Paradebeispiel dafür ist das "editorial board" der New York Times, die schon lange auf Anti-Trump- und Anti-Russland-Kurs ist. Vorgeworfen wird Trump, dass nicht bereit sei, etwas gegen die angeblichen russischen Angriffe auf das "Wahlsystem" zu machen, was immer auch näher damit gemeint ist: "Russia Attacks America’s Election System. Trump Shrugs. Suggeriert wird damit, dass "Russland", wer immer das sein soll, das "amerikanische Wahlsystem" angreift. Als Beleg werden die Angriffe im Wahlkampf 2016 erwähnt und Äußerungen von demokratischen Politikern wie die zur Wiederwahl anstehende Senatorin Claire McCaskill, der Computernetzwerke "von den Russen" durch Phishing-Versuche vergeblich angegriffen wurden. Ob Angriffe der richtige Begriff ist, scheint überdies fragwürdig, denn es werden etwa durch Emails Menschen dazu verführt, Passwörter weiterzugeben.
Dazu wird darauf verwiesen, dass Facebook einige Accounts gesperrt hat, die versucht haben sollen, die Wahlen zu beeinflussen. Dabei ist allerdings noch keineswegs klar, ob das vom Ausland gesteuerte Aktionen waren oder von interessierten Parteien aus dem Inland. Das "editorial board" kommentiert: "Aber es ist kein Geheimnis, warum Russland und andere böse Akteure davon ausgehen, dass sie mit solchen Eingriffen davonkommen."
Das hat schon mit Fake News und schlechter Rhetorik zu tun. Trotz wiederholter Warnungen von den US-Geheimdiensten gebe es keinen koordinierten Plan des Weißen Hauses, mit diesem Sicherheitsproblem umzugehen. Trump mache nicht einmal "den von den Geheimdiensten als bösesten der bösen Akteure identifizierten Putin" verantwortlich: "Ganz das Gegenteil: Wenn es um die Cyberangriffe auf die amerikanische Demokratie geht, ist die Botschaft von diesem Präsidenten bestimmt von Verwirrung, Doppeldeutigkeit und Schwäche".
Das größte Problem, diese russische Bedrohung zu bekämpfen, so die New York Times, ist gar nicht Russland, sondern Donald Trump. Der hatte zwar vor einigen Tagen des Nationalen Sicherheitsrat zu einem Treffen zusammengerufen, um eben über den Schutz der Wahlen zu sprechen. Der Präsident habe klar gemacht, so heißt es in einer Mitteilung, dass man das Einwirken aus dem Ausland nicht dulden werde und die Bundesstaaten und Gemeinden in Hinblick auf Cybersicherheit unterstützen werde. Das bleibt vage, scheint aber in etwa das zu sein, was auch Barack Obama vor der Wahl ankündigte. Manche Bundesstaaten wiesen die angebotene Hilfe aus Washington zurück, weil sie Manipulation befürchteten (USA: Misstrauen in die Wahlcomputer und in die Technik). Und ganz allgemein ist das Vertrauen der Amerikaner in ihr Wahlsystem auch ohne mögliche russische Eingriffe nicht sonderlich groß (Viele Amerikaner misstrauen dem Wahlsystem - und dem ganzen politischen System).

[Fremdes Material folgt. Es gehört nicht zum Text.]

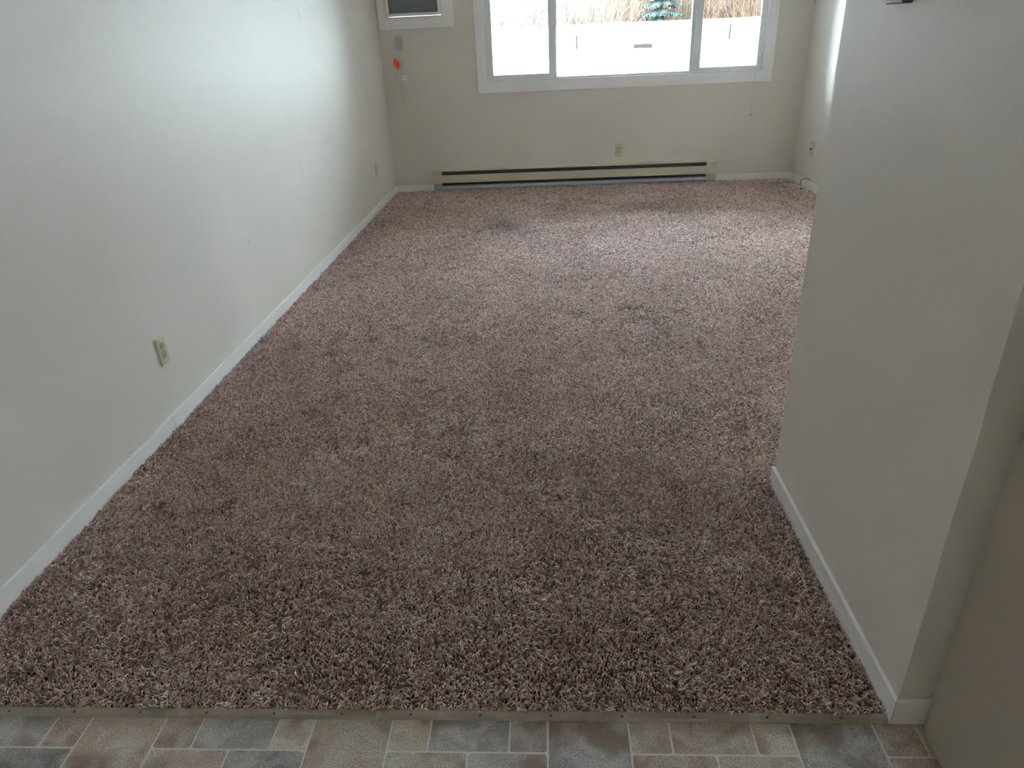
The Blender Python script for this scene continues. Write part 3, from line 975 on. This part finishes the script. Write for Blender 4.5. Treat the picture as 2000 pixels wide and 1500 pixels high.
for (xa, xb, ya) in ((-3.0, 1.95, 16.2), (-3.0, 1.9, 15.0), (5.1, 9.0, 16.2)):
    bm = bmesh.new(); zz = max(ztop(xa, ya), ztop(xb, ya))
    cyl(bm, (xa, ya, zz + 0.010), (xb, ya, zz + 0.010), 0.0075, seg=6); kid('snow_rail', bm, M_vent, nb)
# bare trees and bushes
M_bark = [mat('pale_bark', (0.085, 0.068, 0.058), 1.0, spec=0.0), mat('tan_twigs', (0.056, 0.042, 0.030), 1.0, spec=0.0), mat('grey_twigs', (0.050, 0.044, 0.042), 1.0, spec=0.0)]
def grow(bm, p, d, ln, r, depth, rr, spread):
    segs = 3
    pts = [p]
    for i in range(segs):
        d = (d + Vector((rr.uniform(-1, 1), rr.uniform(-1, 1), rr.uniform(-0.2, 0.8))) * 0.14).normalized()
        p = p + d * ln / segs
        pts.append(p)
    tube(bm, pts, lambda t: r * (1 - 0.45 * t), 3 if depth < 2 else 5, 1, False)
    if depth == 0:
        return
    for i in range(4 if depth > 1 else 5):
        t = rr.uniform(0.35, 1.0)
        q = pts[min(segs, int(t * segs))]
        nd = (d + Vector((rr.uniform(-1, 1), rr.uniform(-1, 1), rr.uniform(-0.1, 0.5))) * spread).normalized()
        grow(bm, q, nd, ln * rr.uniform(0.5, 0.75), r * 0.5, depth - 1, rr, spread)
def proto(seed, stems, height, r, spread, depth):
    rr = random.Random(seed)
    bm = bmesh.new()
    for i in range(stems):
        a = rr.uniform(0, 6.28)
        off = Vector((math.cos(a), math.sin(a), 0)) * (0.35 * math.sqrt(i)) * 0.4
        d = Vector((math.cos(a) * 0.22, math.sin(a) * 0.22, 1)).normalized()
        grow(bm, off, d, height, r, depth, rr, spread)
    return bm
protos = []
for (seed, stems, h_, r, s_, dep, mi) in ((1, 4, 4.6, 0.085, 0.45, 3, 0), (2, 18, 4.3, 0.045, 0.34, 2, 1), (3, 7, 4.4, 0.05, 0.40, 2, 2)):
    bm = proto(seed, stems, h_, r, s_, dep)
    me = bpy.data.meshes.new('bare_tree'); bm.to_mesh(me); bm.free(); me.materials.append(M_bark[mi]); protos.append(me)
LBL = ['pale bare tree with forked white trunks behind the snow-covered roof', 'dense tan leafless thicket behind the snow-covered roof',
       'thin grey leafless sapling behind the snow-covered roof']
NM = ['bare_tree', 'bare_bush', 'bare_sapling']
GRP = ['bare pale trees', 'tan thickets', 'grey saplings']
rb = random.Random(4)
spots = []
for i in range(9):
    spots.append((0, -3 + i * 1.0 + rb.uniform(-.3, .3), 29 + rb.uniform(0, 5)))
for i in range(26):
    spots.append((1, 3.3 + i * 0.42 + rb.uniform(-.25, .25), 29.0 + rb.uniform(0, 7)))
for i in range(8):
    spots.append((2, -2 + i * 1.9 + rb.uniform(-.5, .5), 34 + rb.uniform(0, 6)))
for (kd, x_, y_) in spots:
    o = bpy.data.objects.new(NM[kd], protos[kd])
    C.objects.link(o)
    o.location = (x_, y_, gz(x_, y_) - 0.05)
    s_ = rb.uniform(0.85, 1.15)
    o.scale = (s_, s_, s_)
    o.rotation_euler = (0, 0, rb.uniform(0, 6.28))
    tag(o, LBL[kd], 'tree' if kd != 1 else 'bush', GRP[kd])
# evergreen
ev = thing('evergreen_tree', 'dark green conifer among the bare trees, seen through the middle of the window', 'tree', (5.70, 27.2, GZ))
bm = bmesh.new(); cyl(bm, (0, 0, -.2), (0, 0, 8.6), 0.16, 0.02, 10); link_mesh('trunk', bm, M_bark[2], ev)
bm = bmesh.new()
rr = random.Random(9)
for lv in range(30):
    z_ = 0.9 + lv * 0.265
    R_ = 1.55 * (1 - z_ / 9.4)
    nb_ = 16
    for i in range(nb_):
        a = 2 * math.pi * (i + rr.random()) / nb_
        dv = Vector((math.cos(a), math.sin(a), -0.28 - 0.1 * rr.random()))
        p0 = Vector((0, 0, z_))
        ln = R_ * rr.uniform(0.8, 1.1)
        side = Vector((-math.sin(a), math.cos(a), 0))
        for q in range(6):
            t = (q + 1) / 6
            c = p0 + dv * ln * t
            for s in (-1, 1):
                tip = c + (side * s * 0.22 + dv * 0.25) * (1.15 - 0.6 * t) + Vector((0, 0, -0.04))
                v1 = bm.verts.new(c + Vector((0, 0, 0.03))); v2 = bm.verts.new(c + dv * 0.12); v3 = bm.verts.new(tip); v4 = bm.verts.new(c + Vector((0, 0, -0.03)))
                bm.faces.new((v1, v2, v3)); bm.faces.new((v2, v4, v3)); bm.faces.new((v4, v1, v3))
link_mesh('foliage', bm, mat('dark_needles', (0.022, 0.034, 0.034), 1.0, spec=0.0), ev)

Offenbar sind Trump und die "russische Bedrohung" austauschbar. Das kann nur funktionieren, wenn Trump tatsächlich aufgrund von Beeinflussungsoperationen anstatt Clinton zum Präsidenten gewählt wurde. Ähnlich war dies übrigens, als George W. Bush wahrscheinlich gar nicht die Wahl gegenüber Al Gore gewonnen hätte, aber die Diskussion darüber stillgehalten wurde, weil herrschende Kreise in Politik und Medien den amtierenden Präsidenten nach dem 9/11-Anschlägen nicht beschädigen wollten (George W. Bush ist rechtlich, aber wahrscheinlich nicht faktisch der von der Mehrheit gewählte US-Präsident).